Merhum Denktaş; Batı başka konuşur, başka yapar, sözüne güven olmaz, sözleşme yapmak yeterli değil ayrıca önlem almak gerekir derken çok haklıydı. Kısaca batı; benim istediğim çizgide yaşayacak ve haline şükredeceksin diyordu.

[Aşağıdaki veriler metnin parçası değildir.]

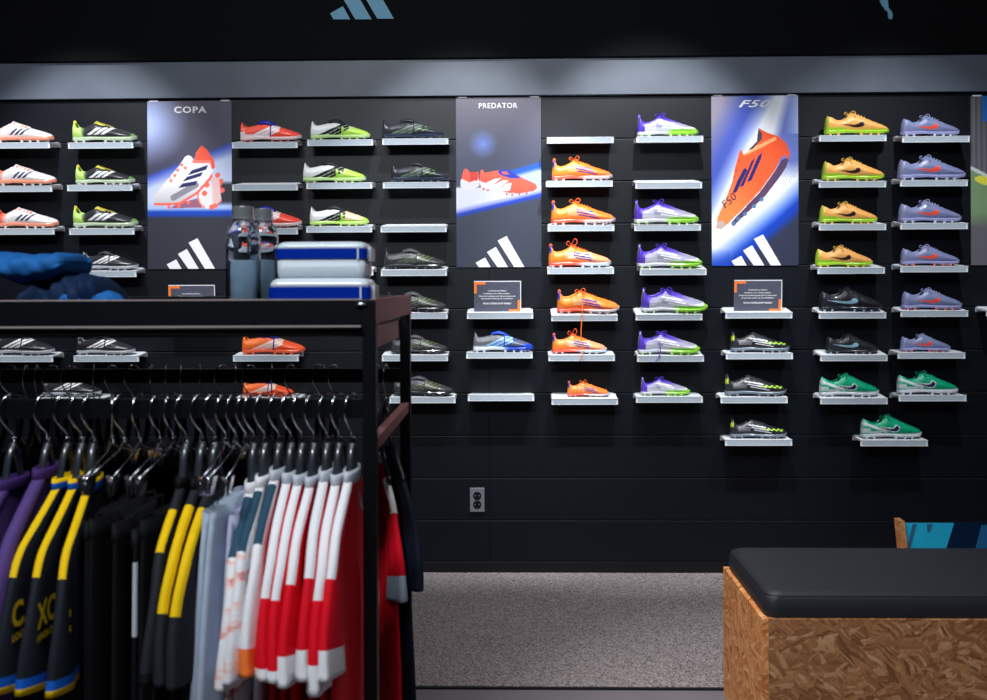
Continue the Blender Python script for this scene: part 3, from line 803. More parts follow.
BOOTS = [
 ('A1', 'coral', -10, 53.5), ('A2', 'coral', -7, 56.5), ('A3', 'coral', -5, 58), ('A6', 'bwhite', -8, 55),
 ('B1', 'bgreen', 73, 136.5), ('B2', 'bgreen', 76, 134.5), ('B3', 'bgreen', 74, 138.5), ('B4', 'bwhite', 82, 138), ('B6', 'bwhite', 77, 135.5), ('Q7', 'bwhite', 43, 101),
 ('C1', 'fred', 240.5, 302), ('C3', 'fred', 240.5, 302), ('C4', 'fred', 240, 300), ('C6', 'forange', 242, 304.5), ('C7', 'forange', 243, 293.5),
 ('D1', 'fwhite', 310.5, 370), ('D2', 'fwhite', 303, 365.5), ('D3', 'fwhite2', 309.5, 368.5),
 ('E1', 'fblack', 382, 443.5), ('E2', 'fblack', 391, 451), ('E4', 'fgrey', 384, 445.5), ('E5', 'fgrey', 387, 447), ('E6', 'fgrey', 391, 448), ('E7', 'fgrey', 393, 453.5),
 ('F6', 'fblue', 473, 533.5),
 ('G2', 'orange', 552, 612.5), ('G3', 'orange', 551, 615.5), ('G4', 'orange2', 548.5, 611.5), ('G5', 'orange', 557, 619.5), ('G6', 'orange2', 552, 607), ('G7', 'orange', 567.5, 609.5),
 ('H1', 'purple', 637, 698.5), ('H3', 'purple', 634, 699), ('H4', 'purple', 637, 702), ('H5', 'purple', 641, 707.5), ('H6', 'purple', 638, 700), ('H7', 'purple', 641, 690.5),
 ('I6', 'silver', 731, 790), ('I7', 'silver', 725, 786.5), ('I8', 'silver', 730.5, 787.5),
 ('J1', 'peach', 825, 889.5), ('J2', 'peach', 822.5, 884.5), ('J3', 'peach', 820, 878.5), ('J4', 'peach', 816, 873.5), ('J5', 'bnike', 819.5, 882), ('J6', 'bnike', 826.5, 879), ('J7', 'green', 820, 879.5), ('J8', 'green', 861.5, 923),
 ('K1', 'lilac', 901.5, 960.5), ('K2', 'lilac', 898.5, 965.5), ('K3', 'lilac', 899.5, 963), ('K4', 'lilac2', 901.5, 959.5), ('K5', 'lilac2', 902.5, 962.5), ('K6', 'lilac2', 901.5, 951.5), ('K7', 'green', 898, 958.5)]
proto = {}; BOOT = {}
for key, kind, l, r_ in BOOTS:
    if kind not in proto: o = KINDS[kind][0](); proto[kind] = o
    else: o = copy_tree(proto[kind])
    yv = SH[key][2]-4
    a = at(l, yv, -0.07); b = at(r_, yv, -0.07)
    loc, ax = on_shelf(key, a.x, -0.060)
    o.location = loc; sx = (b.x-a.x)/L0; o.scale = (sx, sx, sx)
    o.rotation_euler = (ax, 0, math.radians(random.uniform(-2, 2)))
    desc = KINDS[kind][1]; lv = ORD[int(key[1:])]
    pos = {'Q7': 'seen through the rack between the two rails', 'J8': 'lowest on the right, alone on its shelf'}.get(key, lv + ' level, ' + COLN[key[0]])
    if key in ('G7', 'H7', 'K6', 'J6'): desc = 'small ' + desc
    lb = desc + ', ' + pos
    if len(lb.split()) > 16: lb = lb.replace('football boot', 'boot')
    if len(lb.split()) > 16: lb = lb.replace('column just', 'just').replace(' column', '')
    if len(lb.split()) > 16: lb = lb.replace(' level', '')
    tag(o, lb, 'football boot', 'football boots on the shoe wall'); BOOT[key] = o
# two laces that hang down off their shelves
def hang_lace(key, pts, col):
    o = BOOT[key]; inv = Matrix.LocRotScale(o.location, o.rotation_euler, o.scale).inverted()
    P = [inv @ at(px, py, y) for px, py, y in pts]
    bm = bmesh.new(); tube(bm, smooth_path(P, 5), 0.0021, 6); mesh('loose_lace', bm, mat('lace_%d_%d_%d' % col, col, 0.7), o, smooth=True)
hang_lace('G5', [(576, 296, -.075), (582, 302, -.108), (582, 316, -.125), (581, 335, -.125), (583, 350, -.128), (580, 361, -.13)], (255, 120, 44))
hang_lace('H6', [(658, 338, -.08), (660, 346, -.108), (660, 354, -.12), (655, 363, -.125)], (86, 60, 196))

# ------------------------------------------------------------------ info cards
def card(key, l, r_, top, label, words=True, edge=True):
    y = -0.075
    a = at(l, top, y); b = at(r_, top, y); w = b.x-a.x
    loc, ax = on_shelf(key, (a.x+b.x)/2, y)
    h = a.z-loc.z
    root = empty('sign_card', loc); root.rotation_euler = (0.06, 0, 0); tag(root, label, 'sign', 'slate info cards standing on shelves')
    bm = bmesh.new(); box(bm, -w/2, w/2, 0, 0.002, 0, h); box(bm, -w/2, w/2, 0.0, 0.028, 0, 0.002); mesh('acrylic_holder', bm, M_cardedge, root)
    bm = bmesh.new(); box(bm, -w/2+(0.0 if edge else 0), w/2-0.004, -0.001, 0, 0.0, h-0.004); mesh('card', bm, M_card, root)
    bm = bmesh.new(); c = 0.052; t_ = 0.011; x0 = -w/2+.001; x1 = w/2-.005; z1 = h-.005; z0 = 0.001
    box(bm, x0, x0+c, -.0018, -.001, z1-t_, z1); box(bm, x0, x0+t_, -.0018, -.001, z1-c, z1-t_)
    mesh('orange_corner', bm, M_orangep, root); bm = bmesh.new()
    box(bm, x1-c, x1, -.0018, -.001, z0, z0+t_*.8); box(bm, x1-t_, x1, -.0018, -.001, z0+t_*.8, z0+c)
    mesh('orange_corner', bm, M_orangep, root)
    lines = (('Voetbalshop Fitting,', .40, .325), ('hardloop voor online prijzen.', .56, .415), ('Check de website prijs bij ons personeel', .78, .50), ('of scan hier online op de voetbalkast.', .68, .58), ('VRAAG VOETBALSHOP TEAMLID', .60, .735))
    for s, ww, vz in lines:
        t = text_mesh('lettering', s, M_pwhite, root, 1, width=w*ww, height=h*0.055, offset=0.02); t.location = (-w*0.01, -0.0016, h*(1-vz))
    return root
card('F5', 474.0, 521.0, 281.0, 'slate info card with orange corners under the red-boots poster')
card('I5', 733.8, 781.8, 280.0, 'slate info card with orange corners under the orange-boot poster')
card('P5', 168.8, 215.2, 285.0, 'info card half hidden behind the rack under the white-boot poster')

# ------------------------------------------------------------------ bench
ZB = 0.42
def find_y(px, py, z):
    d = R2*(px-CX) + U2*(CY-py) + Fw*FP
    return CAM + d*((z-CAM.z)/d.z)
n0 = find_y(764.6, 619, ZB); f0 = find_y(721, 566.5, ZB)
bx0 = (n0.x+f0.x)/2; by0 = n0.y; by1 = f0.y; BW = 1.75
root = empty('bench', (bx0+BW/2, (by0+by1)/2, 0)); tag(root, 'chipboard bench with black padded seat at lower right', 'bench')
hx = BW/2; hy = (by1-by0)/2
for nm, (a, b, c, d) in {'front_panel': (-hx+.0, hx, -hy, -hy+.018), 'back_panel': (-hx, hx, hy-.018, hy)}.items():
    bm = bmesh.new(); box(bm, a+.018, b-.018, c, d, 0, ZB, 0, 0.0006); mesh(nm, bm, M_osb, root)
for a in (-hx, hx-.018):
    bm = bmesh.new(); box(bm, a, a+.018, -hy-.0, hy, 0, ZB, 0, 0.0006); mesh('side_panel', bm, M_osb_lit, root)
bm = bmesh.new(); box(bm, -hx+.018, hx-.018, -hy+.018, hy-.018, ZB-.03, ZB-.012); mesh('seat_board', bm, M_osb, root)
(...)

İhtiyacımız olduğunda da yanımızda göremedik. NATO sözleşmesi 5’inci madde, Bir üye ülkeye yapılan saldırı NATO’ya yapılmış gibi değerlendirilir hükmü yıllardır, hele hele soğuk savaş sonrası Türkiye için esirgenmiştir. Sadece şunun bilinmesi yeterlidir. ABD; terör örgütü PKK ile mücadelemizde bize, bırakın SİHA vermeyi kiralık İHA bile vermedi. Patriot vermesi zaten beklenemez. (sonradan ortaya çıktı ki; Baştan beri PKK’nın hamisi ABD’dir. Hiç koruduğu terör örgütünü sana ezdirmek istemi)

Bu güne gelirsek; G-20 üyesi ve dünya beşten büyüktür deyip hegemonyayı sarsan bir Türkiye var, kendi silahını üreten bir Türkiye. Suriye’de ülkemiz güvenliği için ABD oyunlarını bozan alışık olmadıkları bir Türkiye. Kızmaları için yerinde bir gerekçedir.

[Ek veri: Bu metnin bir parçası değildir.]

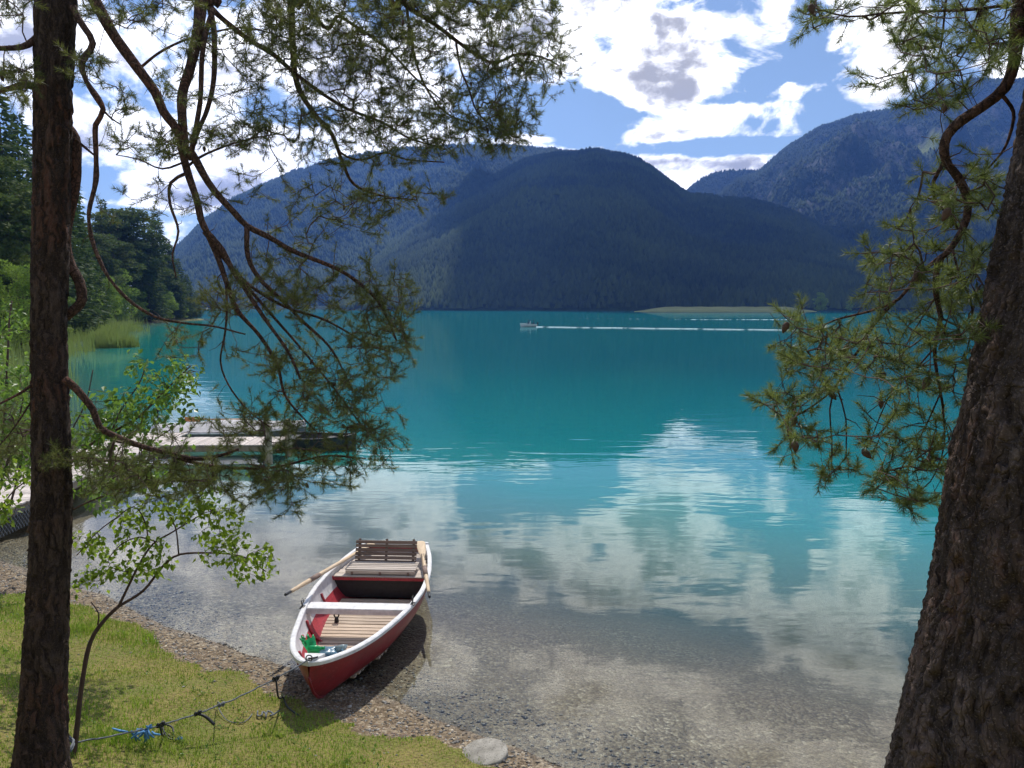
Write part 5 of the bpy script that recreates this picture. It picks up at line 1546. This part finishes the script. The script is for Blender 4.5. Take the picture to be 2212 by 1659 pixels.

Bu nedenle de NATO tatbikatında (güya sehven oldu) Atatürk ve Erdoğan düşman gösterilmiştir. Nato’da böyle bir hata yapılması imkânsızdır. Bilinmelidir ki; NATO’ya karşı Erdoğan’ın duruşunu hangi siyasi parti lideri gösterirse göstersin batı aynı şeyleri yapacaktır.

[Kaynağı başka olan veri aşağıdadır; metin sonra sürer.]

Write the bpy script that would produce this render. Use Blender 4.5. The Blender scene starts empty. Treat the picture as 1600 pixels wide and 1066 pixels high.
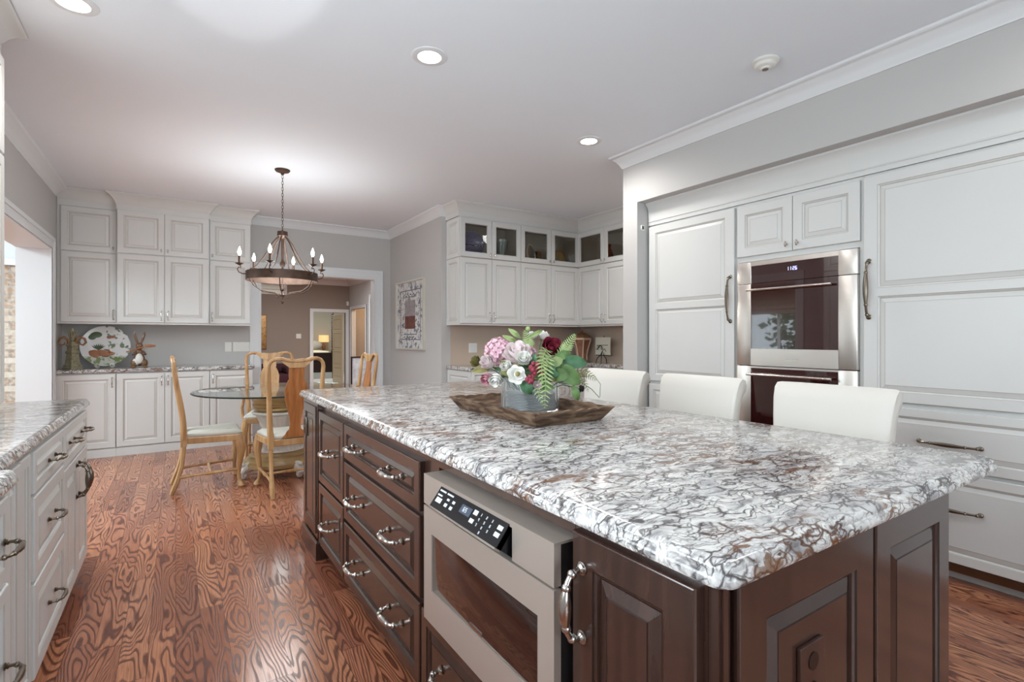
import bpy, bmesh, math, random
from mathutils import Vector, Matrix
random.seed(7)
C = bpy.context.scene
COL = C.collection
R = math.radians
PI = math.pi

# ------------------------------------------------------------------ camera
cam_d = bpy.data.cameras.new('camera')
cam = bpy.data.objects.new('camera', cam_d)
COL.objects.link(cam)
cam.location = (0, 0, 1.25)
cam.rotation_euler = (R(90), 0, R(-33.3))
cam_d.sensor_width = 36
cam_d.lens = 18.0
cam_d.shift_y = -4.5 / 1600
cam_d.clip_start = 0.02
C.camera = cam

# ------------------------------------------------------------------ world, exposure
C.view_settings.view_transform = 'Standard'
C.view_settings.look = 'None'
C.view_settings.gamma = 1
C.view_settings.use_curve_mapping = False
C.view_settings.exposure = 0.50
W = bpy.data.worlds.new('sky')
C.world = W
W.use_nodes = True
W.node_tree.nodes['Background'].inputs[0].default_value = (0.80, 0.90, 1.0, 1)
W.node_tree.nodes['Background'].inputs[1].default_value = 3.2


def area(name, loc, rot, sx, sy, power, color=(1, 1, 1), spread=180):
    l = bpy.data.lights.new(name, 'AREA')
    l.shape = 'RECTANGLE'
    l.size = sx
    l.size_y = sy
    l.energy = power
    l.color = color
    l.spread = R(spread)
    o = bpy.data.objects.new(name, l)
    o.location = loc
    o.rotation_euler = rot
    COL.objects.link(o)
    return o


# daylight at the rear and sink windows, then ceiling panels in the rooms beyond
area('daylight_rear', (1.0, -3.22, 1.45), (R(90), 0, 0), 3.6, 1.7, 38, (0.84, 0.94, 1.0))
area('daylight_sink', (-0.98, 1.05, 1.65), (0, R(-90), 0), 1.0, 1.7, 38, (0.84, 0.94, 1.0))
area('hearth_room_fill', (-3.0, 5.9, 2.75), (0, R(-12), 0), 2.4, 3.4, 370, (0.78, 0.93, 1.0))  # added panel under the ceiling, standing in for the hearth window's daylight
area('hall_light', (2.2, 10.2, 2.74), (0, 0, 0), 2.0, 3.0, 110, (0.90, 0.97, 1.0))
area('bedroom_light', (3.6, 16.2, 2.74), (0, 0, 0), 1.5, 1.5, 45, (1.0, 0.95, 0.88))
area('side_room_light', (5.0, 13.0, 2.6), (0, 0, 0), 0.8, 1.2, 26, (1.0, 0.82, 0.60))


# ------------------------------------------------------------------ material helpers
def lin(c):
    return tuple(((x / 255) / 12.92 if x / 255 <= 0.04045 else ((x / 255 + 0.055) / 1.055) ** 2.4) for x in c) + (1,)


def mat(name, rgb, rough=0.5, metal=0.0, coat=0.0, spec=0.5, bump=0, bscale=200, trans=0, ior=1.45, emis=None, estr=0, alpha=1, var=0, vscale=4):
    m = bpy.data.materials.new(name)
    m.use_nodes = True
    nt = m.node_tree
    b = nt.nodes['Principled BSDF']
    b.inputs['Base Color'].default_value = lin(rgb)
    b.inputs['Roughness'].default_value = rough
    b.inputs['Metallic'].default_value = metal
    b.inputs['Specular IOR Level'].default_value = spec
    b.inputs['Coat Weight'].default_value = coat
    b.inputs['Coat Roughness'].default_value = 0.1
    b.inputs['Transmission Weight'].default_value = trans
    b.inputs['IOR'].default_value = ior
    b.inputs['Alpha'].default_value = alpha
    if emis:
        b.inputs['Emission Color'].default_value = lin(emis)
        b.inputs['Emission Strength'].default_value = estr
    tc = nt.nodes.new('ShaderNodeTexCoord')
    if bump:
        n = nt.nodes.new('ShaderNodeTexNoise')
        n.inputs['Scale'].default_value = bscale
        n.inputs['Detail'].default_value = 3
        nt.links.new(tc.outputs['Object'], n.inputs['Vector'])
        bp = nt.nodes.new('ShaderNodeBump')
        bp.inputs['Strength'].default_value = bump
        bp.inputs['Distance'].default_value = 0.002
        nt.links.new(n.outputs[0], bp.inputs['Height'])
        nt.links.new(bp.outputs[0], b.inputs['Normal'])
    if var:
        n = nt.nodes.new('ShaderNodeTexNoise')
        n.inputs['Scale'].default_value = vscale
        n.inputs['Detail'].default_value = 4
        nt.links.new(tc.outputs['Object'], n.inputs['Vector'])
        mx = nt.nodes.new('ShaderNodeMixRGB')
        mx.inputs[1].default_value = lin(tuple(max(0, x * (1 - var)) for x in rgb))
        mx.inputs[2].default_value = lin(tuple(min(255, x * (1 + var)) for x in rgb))
        nt.links.new(n.outputs[0], mx.inputs[0])
        nt.links.new(mx.outputs[0], b.inputs['Base Color'])
    return m


class NT:
    def __init__(s, name):
        s.m = bpy.data.materials.new(name)
        s.m.use_nodes = True
        s.t = s.m.node_tree
        s.b = s.t.nodes['Principled BSDF']

    def n(s, kind, **kw):
        x = s.t.nodes.new('ShaderNode' + kind)
        for k, v in kw.items():
            if k in x.inputs.keys():
                x.inputs[k].default_value = v
            else:
                setattr(x, k, v)
        return x

    def l(s, a, b):
        s.t.links.new(a, b)

    def math(s, op, a, b=None, c=None):
        x = s.t.nodes.new('ShaderNodeMath')
        x.operation = op
        for i, v in enumerate((a, b, c)):
            if v is None:
                continue
            if isinstance(v, (int, float)):
                x.inputs[i].default_value = v
            else:
                s.l(v, x.inputs[i])
        return x.outputs[0]

    def ramp(s, fac, stops):
        r = s.t.nodes.new('ShaderNodeValToRGB')
        e = r.color_ramp.elements
        while len(e) < len(stops):
            e.new(0.5)
        for i, (p, c) in enumerate(stops):
            e[i].position = p
            e[i].color = c
        s.l(fac, r.inputs[0])
        return r.outputs[0]

    def mix(s, fac, a, b, mode='MIX'):
        x = s.t.nodes.new('ShaderNodeMixRGB')
        x.blend_type = mode
        for i, v in ((0, fac), (1, a), (2, b)):
            if isinstance(v, (int, float)):
                x.inputs[i].default_value = v
            elif isinstance(v, tuple):
                x.inputs[i].default_value = v
            else:
                s.l(v, x.inputs[i])
        return x.outputs[0]

    def coords(s, scale=(1, 1, 1), rot=(0, 0, 0), geo=True):
        if geo:
            g = s.n('NewGeometry')
            v = g.outputs['Position']
        else:
            g = s.n('TexCoord')
            v = g.outputs['Object']
        mp = s.n('Mapping')
        mp.inputs['Scale'].default_value = scale
        mp.inputs['Rotation'].default_value = rot
        s.l(v, mp.inputs[0])
        return mp.outputs[0]


def g(v):
    return (v, v, v, 1)


def granite():
    t = NT('granite')
    rz = R(-24)
    base = t.coords((1, 1, 1), (0, 0, 0))
    # warp
    nz = t.n('TexNoise', Scale=5.0, Detail=3.0)
    t.l(base, nz.inputs['Vector'])
    wv = t.n('VectorMath', operation='MULTIPLY_ADD')
    t.l(nz.outputs['Color'], wv.inputs[0])
    wv.inputs[1].default_value = (0.10, 0.10, 0.10)
    t.l(base, wv.inputs[2])
    nz2 = t.n('TexNoise', Scale=24.0, Detail=3.0)
    t.l(base, nz2.inputs['Vector'])
    wv2 = t.n('VectorMath', operation='MULTIPLY_ADD')
    t.l(nz2.outputs['Color'], wv2.inputs[0])
    wv2.inputs[1].default_value = (0.030, 0.030, 0.030)
    t.l(wv.outputs[0], wv2.inputs[2])
    mp = t.n('Mapping')
    mp.inputs['Rotation'].default_value = (0, 0, R(40))
    mp.inputs['Scale'].default_value = (0.46, 1.25, 1.0)
    t.l(wv2.outputs[0], mp.inputs[0])

    def vor(scale):
        v = t.n('TexVoronoi', feature='DISTANCE_TO_EDGE', Scale=scale)
        t.l(mp.outputs[0], v.inputs['Vector'])
        return v.outputs['Distance']

    def noi(scale, det=4.0, dist=0.0, vec=None):
        n = t.n('TexNoise', Scale=scale, Detail=det, Distortion=dist)
        t.l(vec or mp.outputs[0], n.inputs['Vector'])
        return n.outputs[0]
    on = lambda fac, a, b: t.ramp(fac, [(a, g(0)), (b, g(1)), (0.98, g(1)), (1, g(1))])
    off = lambda fac, a, b, k=1: t.ramp(fac, [(a, g(k)), (b, g(0)), (0.98, g(0)), (1, g(0))])
    ng = noi(26.0, 5.0, 0.6)
    nbig = noi(5.0, 4.0)
    body = t.ramp(ng, [(0.34, lin((132, 130, 132))), (0.44, lin((202, 199, 196))), (0.56, lin((232, 229, 225))), (0.72, lin((188, 184, 181)))])
    body = t.mix(t.math('MULTIPLY', on(nbig, 0.50, 0.66), 0.55), body, lin((176, 175, 178)))
    v1, v2, v3 = vor(30.0), vor(58.0), vor(110.0)
    brk1, brk2, brk3 = noi(17.0, 4.0), noi(33.0, 3.0), noi(40.0, 3.0)
    w1 = t.math('MULTIPLY', off(v1, 0.022, 0.085), on(brk1, 0.42, 0.50))
    w2 = t.math('MULTIPLY', off(v2, 0.02, 0.11), on(brk2, 0.44, 0.54))
    w3 = t.math('MULTIPLY', off(v3, 0.02, 0.15), on(brk3, 0.44, 0.56))
    brown = on(noi(2.6, 3.0, 0.0, base), 0.47, 0.56)
    linecol = t.mix(brown, lin((72, 66, 66)), lin((84, 52, 34)))
    c = t.mix(t.math('MULTIPLY', w3, 0.55), body, lin((128, 124, 124)))
    c = t.mix(t.math('MULTIPLY', w2, 0.80), c, linecol)
    c = t.mix(t.math('MULTIPLY', w1, 0.92), c, linecol)
    bl = t.math('MULTIPLY', on(noi(21.0, 5.0, 0.8), 0.555, 0.60), brown)
    c = t.mix(t.math('MULTIPLY', bl, 0.82), c, lin((112, 74, 44)))
    t.l(c, t.b.inputs['Base Color'])
    t.b.inputs['Roughness'].default_value = 0.13
    t.b.inputs['Specular IOR Level'].default_value = 0.5
    return t.m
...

NATO ile ilişkilerimizin seyri ne olmalı?

Bu gün için NATO’dan ayrılmak, dünyanın en gelişmiş silah sistemlerine sahip askeri paktını karşısına almak demektir.

NATO içinde şu aşamada bulunmanın gerekçelerini sayarsak;

NATO’da veto hakkımız olduğu için aleyhimizde karar alınamaz.

Türkiye, NATO üyesi olarak Güney Kıbrıs’ın NATO üyeliğini veto ediyor.

Ayrılırsak Rumlar NATO üyesi olur ve Türkiye, Kıbrıs ve Ege sorununda sadece Rum kesimi ve Yunanistan’ı değil, bütün NATO ülkelerini karşısına almış olur.

Aynen AB üyeliğini Yunanistan ve sonra da Güney Kıbrıs’ın elde etmesi sonrasında siyasi dengelerin tamamen Türkiye aleyhine dönüşmesi gibi

Son söz: NATO’nun karşısında soğuk savaş dönemindeki WARŞOVA paktı gibi bir ittifak yoktur. (ŞİÖ) Şanghay İşbirliği Örgütü; ilk beş ülkenin ardından (Çin, Rusya, Kazakistan, Kırgızistan Tacikistan) örgüte katılan (Özbekistan, Hindistan, Pakistan ve İran) katılımıyla üye sayısını dokuza çıkartmıştır. Fakat ŞİÖ henüz NATO gibi AB gibi kurumsallaşmamıştır. Bu sebeple Rusya gibi, Çin gibi silah sanayisine sahip olup, kıtalararası füzeler yapıncaya dek; Türkiye olarak dengeleyen siyasi çizgimizi korumalıyız. Zaten Türkiye, NATO’nun da kolay vazgeçebileceği bir ortak değildir.

Şair Mikdat Bal Amerika zihniyetini bakın nasıl tasvir ediyor.

Kötülük üretir şeytani beyin, Beklenen deccaldır siz iblis deyin
Her çetrefil işin, her kirli şeyin, Altından çıkıyor puşt Amerika!

Durmaksızın hile desise kuran, Petrol için eder dünyayı viran
Demokrat değildir, zalim bir tiran, İrin kan kokuyor puşt Amerika!